I love it when my work and my blogging connect in unexpected ways. It happened a few days ago when I was writing a reflection for Liturgical Press on Luke 19:11–28. In this passage, Jesus is near Jerusalem and being pestered by people who presume that the Reign of God is about to begin. They want Jesus to take up the mantle of Messiah and use that power to overthrow their Roman overlords. In response, Jesus tells them a parable. The writer of this gospel places this parable right before Jesus’ triumphal “Palm Sunday” entry into Jerusalem—where Jesus is, in essence, doing at least some of what the people so desperately desire.
But the parable itself puts a very different spin on things. It tells the story of a hated nobleman who goes away to obtain kingly power for himself—a pretty clear reference to Herod Antipas, who was trying to convince Emperor Tiberias to make him king, as his father had been before him. That nobleman leaves his slaves money, telling them to use those funds to make more money for him while he’s gone. When he returns (having obtained the kingship he sought), he rewards those who have made him money and punishes the one who didn’t. Pretty straightforward actions by a king, right?
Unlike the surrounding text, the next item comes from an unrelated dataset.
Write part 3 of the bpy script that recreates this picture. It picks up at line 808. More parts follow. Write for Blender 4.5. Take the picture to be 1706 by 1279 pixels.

So why was this parable remembered and shared at this place in the gospel? I think it’s a warning about the tendencies of rulers—to make it all about themselves, to reward and punish (sometimes without reason), to take all the power they can get. For many who followed Jesus, including the Zealots, this was their hope. They wanted Jesus to be a powerful ruler in the mode of other rulers. They wanted relief from oppression, and their turn at holding positions of power alongside their leader. Perhaps it was all they could imagine.
But Jesus imagined much more, and very differently, from these followers. This is why he illustrated how badly it goes for the one man who doesn’t obey. This is why he then recruited a donkey to ride, rather than a splendid horse. He was trying to get the message across that his reign is, and will be, something very different—and much more than we can possibly imagine.
Over the past two thousand years, Christians have done a lot more imagining—about what that Reign of God looks like and when and how it will arrive (which ties into my post from last week). So far, I don’t think any of us have “got it right.” We can make predictions, assumptions, and even speak for Jesus and God (which many have done), but nothing has happened—at least as far as we can tell—so no one has been proven right or wrong. Perhaps we still await a grand revelation—or perhaps it’s already happened, in Jesus, and what happens next is up to us.
Today is Epiphany, the end of the twelve days of Christmas. Epiphany means manifestation or revelation. We have come to think of epiphanies as “Aha!” moments. Perhaps today is a chance for each of us to ponder what Jesus has revealed to us, in and through his time on earth and the parables he shared. We believe God was revealed to us through the person of Jesus. How are we called to reveal Christ to others through our own selves?